My girlfriend and I are about to buy our first home together and I am concerned that we may have to pay the higher rates for stamp duty. My girlfriend will sell her flat but I’ll keep my buy to let which I will continue to let. Will we have to pay the higher rates on the half that I am purchasing or on the whole property?

The higher rates will apply to the total price paid for the property. The reason for this is that you will own an interest in an additional residential property and there are special rules for joint purchasers.

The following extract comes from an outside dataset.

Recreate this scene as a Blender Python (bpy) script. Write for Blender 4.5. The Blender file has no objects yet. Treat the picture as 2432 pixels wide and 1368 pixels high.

For joint purchasers, the higher rates will apply if either purchaser already owns another residential property and they are not replacing their main residence. In the case of joint owners, we look at each joint buyer separately and ask whether the 3% surcharge would apply to a purchase by that person. If the 3% would apply to either party, then the 3% surcharge applies to the whole of the transaction.

Qualifying loan interest

A client took out finance to buy into a partnership. The interest on this loan is qualifying loan interest and therefore tax deductible. The partnership has now been incorporated into a Limited company. How does this effect the loan interest?

Tax relief is available for interest on loans where the borrowed money is used for reasons including acquiring an interest in a trading or professional partnership, including a Limited Liability Partnership and to buy ordinary shares in a close company in which you own any part of the share capital. Meaning both situations separately fall under qualifying loan interest. But how about the original finance when the partnership incorporates?

ITA07/S410 ensures continuity of relief where a partnership is incorporated into a close company, an employee-controlled company or co-operative. Under ITA07/S410 the original loan is treated as if it were made at the time of the succession or reorganisation. This rule ensures the original loan continues to be qualifying loan interest and tax deductible now the partnership has been incorporated into a Limited company.